Now for the first time, the chief diver of the Pearl Harbor salvage operations, Cmdr. Edward C. Raymer, USN (Ret.), tells the whole story of the desperate attempts to save crewmembers caught inside their sinking ships. Descent into Darkness is the only book available that describes the raising and salvage operations of sunken battleships following the December 7th attack.

Once Raymer and his crew of divers entered the interiors of the sunken shipwrecks–attempting untested and potentially deadly diving techniques–they experienced a world of total blackness, unable to see even the faceplates of their helmets. By memorizing the ships’ blueprints and using their sense of touch, the divers groped their way hundreds of feet inside the sunken vessels to make repairs and salvage vital war material. The divers learned how to cope with such unseen dangers as falling objects, sharks, the eerie presence of floating human bodies, and the constant threat of Japanese attacks from above.

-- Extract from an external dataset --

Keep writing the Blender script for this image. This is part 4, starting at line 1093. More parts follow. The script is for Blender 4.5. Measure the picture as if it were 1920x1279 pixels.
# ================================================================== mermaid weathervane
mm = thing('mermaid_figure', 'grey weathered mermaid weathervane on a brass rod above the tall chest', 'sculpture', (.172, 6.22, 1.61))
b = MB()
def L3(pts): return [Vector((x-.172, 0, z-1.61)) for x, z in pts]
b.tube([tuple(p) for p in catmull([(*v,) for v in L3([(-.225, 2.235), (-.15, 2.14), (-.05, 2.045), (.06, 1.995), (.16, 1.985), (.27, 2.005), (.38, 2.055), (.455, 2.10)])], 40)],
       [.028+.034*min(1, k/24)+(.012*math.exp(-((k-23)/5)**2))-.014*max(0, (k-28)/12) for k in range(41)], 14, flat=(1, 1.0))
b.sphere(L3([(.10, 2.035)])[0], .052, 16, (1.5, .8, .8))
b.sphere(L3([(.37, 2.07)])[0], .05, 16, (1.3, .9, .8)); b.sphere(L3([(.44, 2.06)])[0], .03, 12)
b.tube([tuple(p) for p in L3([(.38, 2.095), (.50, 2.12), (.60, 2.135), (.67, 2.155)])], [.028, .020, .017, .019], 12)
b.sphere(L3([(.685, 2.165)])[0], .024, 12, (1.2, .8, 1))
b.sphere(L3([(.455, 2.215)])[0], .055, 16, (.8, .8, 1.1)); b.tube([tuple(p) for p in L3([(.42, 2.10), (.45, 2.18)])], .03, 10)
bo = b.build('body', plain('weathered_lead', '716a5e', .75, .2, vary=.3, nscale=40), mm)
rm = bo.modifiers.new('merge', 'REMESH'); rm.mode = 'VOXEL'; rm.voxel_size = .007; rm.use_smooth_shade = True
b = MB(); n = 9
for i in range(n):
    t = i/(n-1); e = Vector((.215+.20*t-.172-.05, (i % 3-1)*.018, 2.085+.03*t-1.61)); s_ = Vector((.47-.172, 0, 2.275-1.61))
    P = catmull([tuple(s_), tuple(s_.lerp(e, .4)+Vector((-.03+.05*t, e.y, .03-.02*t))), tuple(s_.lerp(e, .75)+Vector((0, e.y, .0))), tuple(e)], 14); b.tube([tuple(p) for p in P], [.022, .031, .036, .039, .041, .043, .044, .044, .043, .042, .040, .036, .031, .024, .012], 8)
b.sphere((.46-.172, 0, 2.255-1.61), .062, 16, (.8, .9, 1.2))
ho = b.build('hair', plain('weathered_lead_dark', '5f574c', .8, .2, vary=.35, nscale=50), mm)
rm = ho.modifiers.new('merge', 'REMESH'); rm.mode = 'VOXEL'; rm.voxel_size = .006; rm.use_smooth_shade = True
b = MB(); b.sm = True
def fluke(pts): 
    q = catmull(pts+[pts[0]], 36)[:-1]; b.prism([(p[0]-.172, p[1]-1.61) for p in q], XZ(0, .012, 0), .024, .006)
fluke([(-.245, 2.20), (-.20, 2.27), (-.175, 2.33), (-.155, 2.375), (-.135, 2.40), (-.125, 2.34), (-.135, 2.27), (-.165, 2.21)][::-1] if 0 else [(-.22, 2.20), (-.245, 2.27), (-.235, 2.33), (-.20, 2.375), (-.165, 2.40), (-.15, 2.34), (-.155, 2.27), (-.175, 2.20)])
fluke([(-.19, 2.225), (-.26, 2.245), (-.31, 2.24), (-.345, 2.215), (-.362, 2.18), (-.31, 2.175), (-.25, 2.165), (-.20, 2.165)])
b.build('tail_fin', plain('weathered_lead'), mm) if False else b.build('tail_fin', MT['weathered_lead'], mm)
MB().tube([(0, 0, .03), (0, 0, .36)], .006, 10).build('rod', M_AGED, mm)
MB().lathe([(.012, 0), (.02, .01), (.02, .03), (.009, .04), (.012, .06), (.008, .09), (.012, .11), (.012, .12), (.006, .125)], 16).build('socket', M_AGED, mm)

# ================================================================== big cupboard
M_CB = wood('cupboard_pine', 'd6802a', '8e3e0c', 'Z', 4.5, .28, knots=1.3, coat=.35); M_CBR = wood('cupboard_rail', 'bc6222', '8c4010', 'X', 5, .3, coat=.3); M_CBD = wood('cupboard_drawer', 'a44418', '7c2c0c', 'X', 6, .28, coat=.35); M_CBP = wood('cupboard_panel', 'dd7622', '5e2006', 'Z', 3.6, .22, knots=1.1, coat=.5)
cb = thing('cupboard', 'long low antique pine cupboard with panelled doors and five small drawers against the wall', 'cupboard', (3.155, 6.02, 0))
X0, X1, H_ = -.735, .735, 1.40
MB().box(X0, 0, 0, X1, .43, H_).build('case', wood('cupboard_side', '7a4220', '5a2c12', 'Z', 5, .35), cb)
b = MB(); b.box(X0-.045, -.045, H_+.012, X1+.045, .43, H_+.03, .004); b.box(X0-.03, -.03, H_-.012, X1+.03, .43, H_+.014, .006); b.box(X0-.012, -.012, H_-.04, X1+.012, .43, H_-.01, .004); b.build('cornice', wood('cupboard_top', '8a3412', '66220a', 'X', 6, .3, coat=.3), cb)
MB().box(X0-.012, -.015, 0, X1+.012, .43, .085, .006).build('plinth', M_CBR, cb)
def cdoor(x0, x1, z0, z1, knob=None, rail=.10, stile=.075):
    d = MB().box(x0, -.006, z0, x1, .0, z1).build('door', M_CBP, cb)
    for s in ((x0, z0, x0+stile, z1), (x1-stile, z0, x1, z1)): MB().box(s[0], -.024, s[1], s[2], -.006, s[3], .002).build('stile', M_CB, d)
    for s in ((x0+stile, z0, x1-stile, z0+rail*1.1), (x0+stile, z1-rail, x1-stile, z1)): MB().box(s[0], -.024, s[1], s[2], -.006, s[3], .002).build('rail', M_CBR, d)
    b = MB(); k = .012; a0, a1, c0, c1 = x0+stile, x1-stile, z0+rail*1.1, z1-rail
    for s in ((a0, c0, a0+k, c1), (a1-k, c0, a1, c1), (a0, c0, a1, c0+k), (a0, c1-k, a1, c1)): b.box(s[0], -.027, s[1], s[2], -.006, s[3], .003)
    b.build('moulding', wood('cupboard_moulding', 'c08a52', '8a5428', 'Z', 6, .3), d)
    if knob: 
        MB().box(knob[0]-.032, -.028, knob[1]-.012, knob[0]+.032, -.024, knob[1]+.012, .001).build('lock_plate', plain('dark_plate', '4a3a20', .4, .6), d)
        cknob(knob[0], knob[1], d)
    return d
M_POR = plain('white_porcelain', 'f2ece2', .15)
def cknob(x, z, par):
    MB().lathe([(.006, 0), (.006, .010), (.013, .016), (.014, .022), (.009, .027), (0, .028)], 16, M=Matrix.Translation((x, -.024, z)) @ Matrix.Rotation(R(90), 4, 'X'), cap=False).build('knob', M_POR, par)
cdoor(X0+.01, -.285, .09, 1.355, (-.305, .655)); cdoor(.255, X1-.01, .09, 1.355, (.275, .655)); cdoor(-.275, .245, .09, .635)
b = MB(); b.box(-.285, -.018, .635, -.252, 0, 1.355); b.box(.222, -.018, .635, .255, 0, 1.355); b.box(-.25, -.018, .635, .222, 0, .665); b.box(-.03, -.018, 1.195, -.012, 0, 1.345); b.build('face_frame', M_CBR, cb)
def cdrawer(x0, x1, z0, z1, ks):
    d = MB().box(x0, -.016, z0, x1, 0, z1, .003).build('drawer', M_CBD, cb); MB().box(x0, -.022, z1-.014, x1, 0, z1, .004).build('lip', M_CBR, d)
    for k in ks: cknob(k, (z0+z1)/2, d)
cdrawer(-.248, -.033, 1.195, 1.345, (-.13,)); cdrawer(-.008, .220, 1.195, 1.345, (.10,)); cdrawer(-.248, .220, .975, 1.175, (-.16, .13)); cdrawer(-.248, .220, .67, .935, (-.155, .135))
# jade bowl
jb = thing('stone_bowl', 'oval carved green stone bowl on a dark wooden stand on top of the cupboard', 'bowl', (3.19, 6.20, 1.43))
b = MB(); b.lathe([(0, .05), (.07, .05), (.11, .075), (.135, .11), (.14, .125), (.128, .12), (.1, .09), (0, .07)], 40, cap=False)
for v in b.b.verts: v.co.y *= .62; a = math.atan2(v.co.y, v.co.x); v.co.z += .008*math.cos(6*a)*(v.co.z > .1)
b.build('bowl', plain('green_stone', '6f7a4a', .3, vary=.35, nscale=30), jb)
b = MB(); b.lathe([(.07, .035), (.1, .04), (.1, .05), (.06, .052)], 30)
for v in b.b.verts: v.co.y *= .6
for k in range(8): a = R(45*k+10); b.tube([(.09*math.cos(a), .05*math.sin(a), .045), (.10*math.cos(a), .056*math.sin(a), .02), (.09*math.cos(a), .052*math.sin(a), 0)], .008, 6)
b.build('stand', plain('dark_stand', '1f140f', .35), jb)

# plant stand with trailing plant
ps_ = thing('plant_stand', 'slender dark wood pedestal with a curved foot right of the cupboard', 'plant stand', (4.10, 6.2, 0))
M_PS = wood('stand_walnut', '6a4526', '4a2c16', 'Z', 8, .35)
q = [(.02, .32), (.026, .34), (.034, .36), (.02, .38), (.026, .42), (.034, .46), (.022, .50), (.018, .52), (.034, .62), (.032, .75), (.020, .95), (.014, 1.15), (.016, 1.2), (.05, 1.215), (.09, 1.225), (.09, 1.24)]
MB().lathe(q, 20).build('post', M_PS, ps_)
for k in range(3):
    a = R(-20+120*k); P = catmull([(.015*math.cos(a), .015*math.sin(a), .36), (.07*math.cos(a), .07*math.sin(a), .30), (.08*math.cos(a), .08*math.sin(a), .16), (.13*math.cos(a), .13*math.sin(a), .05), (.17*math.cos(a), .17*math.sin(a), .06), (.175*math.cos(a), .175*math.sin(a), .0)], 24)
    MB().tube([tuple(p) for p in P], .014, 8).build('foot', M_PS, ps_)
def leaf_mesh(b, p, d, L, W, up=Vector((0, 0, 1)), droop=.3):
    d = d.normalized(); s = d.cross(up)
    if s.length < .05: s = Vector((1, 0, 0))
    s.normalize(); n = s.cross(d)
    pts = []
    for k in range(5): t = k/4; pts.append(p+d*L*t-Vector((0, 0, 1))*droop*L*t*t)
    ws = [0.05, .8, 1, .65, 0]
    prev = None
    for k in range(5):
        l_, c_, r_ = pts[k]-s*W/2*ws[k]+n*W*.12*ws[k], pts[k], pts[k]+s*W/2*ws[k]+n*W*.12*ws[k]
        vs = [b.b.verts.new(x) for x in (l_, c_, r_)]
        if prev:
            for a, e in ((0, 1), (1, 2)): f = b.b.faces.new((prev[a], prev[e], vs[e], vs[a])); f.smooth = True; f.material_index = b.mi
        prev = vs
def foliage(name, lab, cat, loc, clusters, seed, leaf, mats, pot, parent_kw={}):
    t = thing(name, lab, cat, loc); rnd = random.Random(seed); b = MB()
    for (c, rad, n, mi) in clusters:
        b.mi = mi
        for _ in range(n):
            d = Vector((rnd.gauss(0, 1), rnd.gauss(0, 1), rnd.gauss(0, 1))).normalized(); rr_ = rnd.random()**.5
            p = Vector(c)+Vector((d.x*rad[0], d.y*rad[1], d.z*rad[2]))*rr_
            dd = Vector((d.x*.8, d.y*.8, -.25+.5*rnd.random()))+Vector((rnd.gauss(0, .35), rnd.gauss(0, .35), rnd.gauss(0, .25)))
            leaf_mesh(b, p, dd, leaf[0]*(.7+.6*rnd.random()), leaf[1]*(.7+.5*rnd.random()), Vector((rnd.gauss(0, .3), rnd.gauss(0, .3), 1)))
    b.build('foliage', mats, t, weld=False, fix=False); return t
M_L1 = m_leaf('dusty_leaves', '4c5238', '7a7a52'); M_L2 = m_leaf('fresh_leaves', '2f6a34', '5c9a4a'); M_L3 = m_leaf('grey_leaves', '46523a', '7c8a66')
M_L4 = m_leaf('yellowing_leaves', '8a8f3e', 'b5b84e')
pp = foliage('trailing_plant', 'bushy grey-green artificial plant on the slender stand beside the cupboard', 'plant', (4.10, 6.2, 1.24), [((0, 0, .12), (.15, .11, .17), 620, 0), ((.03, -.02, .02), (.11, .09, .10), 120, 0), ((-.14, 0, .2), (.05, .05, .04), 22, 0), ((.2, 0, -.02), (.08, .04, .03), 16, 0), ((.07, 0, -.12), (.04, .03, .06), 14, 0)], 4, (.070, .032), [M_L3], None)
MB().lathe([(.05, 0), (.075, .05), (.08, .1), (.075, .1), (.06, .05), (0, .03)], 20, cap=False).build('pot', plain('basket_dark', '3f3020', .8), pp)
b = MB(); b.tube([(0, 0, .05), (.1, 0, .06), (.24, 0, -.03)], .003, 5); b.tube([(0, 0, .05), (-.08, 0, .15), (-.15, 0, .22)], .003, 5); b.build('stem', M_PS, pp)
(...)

Though many of these divers were killed or seriously injured during the wartime salvage operations, on the whole they had great success performing what seemed to be impossible jobs. Among their credits, Raymer’s crew raised the sunken battleships West Virginia, Nevada, and California. After Pearl Harbor they moved on to other crucial salvage work off Guadalcanal and the sites of other great sea battles.

Grace's Review

Descent into Darkness

Decent into Darkness was a tough read because it was a slightly different World War II book.

I am glad I read it as it taught me a lot about diving, Pearl Harbor, World War II, and Edward Raymer. I found this story amazing. I guess I never realized how important divers where in World War II. I knew they were used, especially at Pearl Harbor, but this book taught me that they were even more important.

Instead of seeing people die by gunfire as much, Raymer sees other types of death and dead bodies. You can probably imagine what he saw diving after Pearl Harbor. He tells you some of it, and I am glad he did because it made me appreciate him and the other divers he talks about.

This book though has some weird and funny stories. I mean their is a really good one in the middle of the book that shows that people in charge sometimes are so incompetent and have the wackiest orders.